Julian Rose: It’s impossible to imagine Turbine Hall empty. In a sense, the stakes are higher for these so-called participatory spaces than for any other kind of museum architecture, because if you don’t have public engagement, the space can’t survive. So maybe in this brave new world the most important thing is for the architect to refuse to design past a certain point, to avoid over determining their spaces and allow for unexpectedness, adaptation, and interpretation.

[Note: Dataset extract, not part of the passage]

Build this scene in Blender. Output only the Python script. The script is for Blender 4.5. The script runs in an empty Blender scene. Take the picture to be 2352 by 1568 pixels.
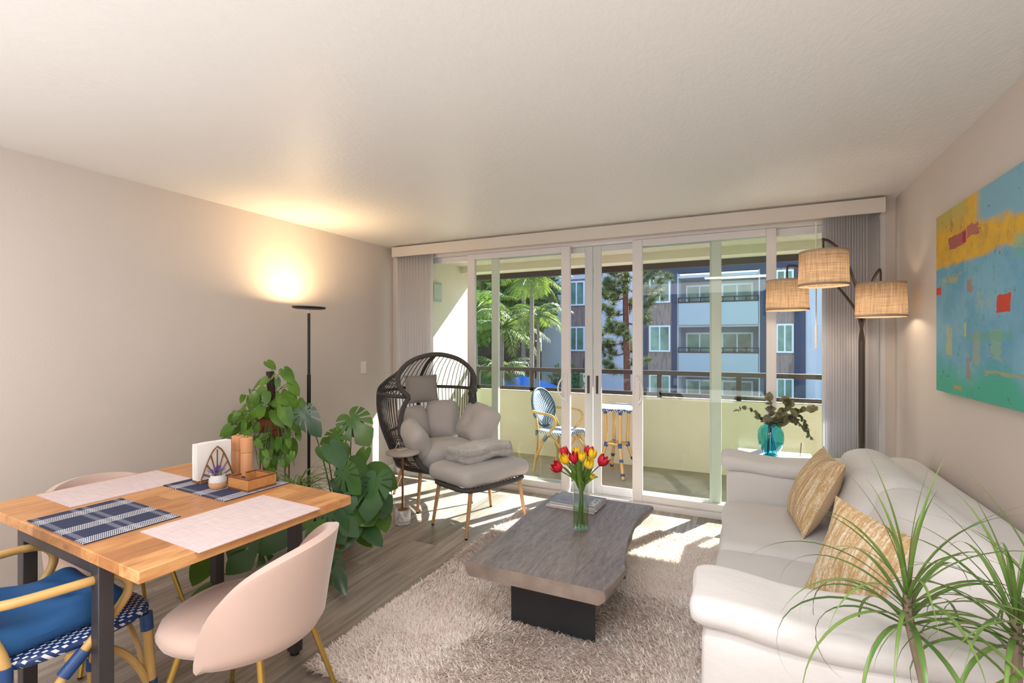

Jacques Herzog: Architecture is very archaic, you can see it, smell it, touch it, hear it. Like Nature. It has a sensual side and even encourages you to think. We see Art, but also Architecture, as tools of perception and reflection. Both disciplines can trigger a kind of creative, eventually erotic, energy in the viewer/user. That is an incredibly powerful energy beyond any moralist attitude and stylistic preference. I doubt that this will ever change, not even in a moment of transition towards more commercial mechanisms.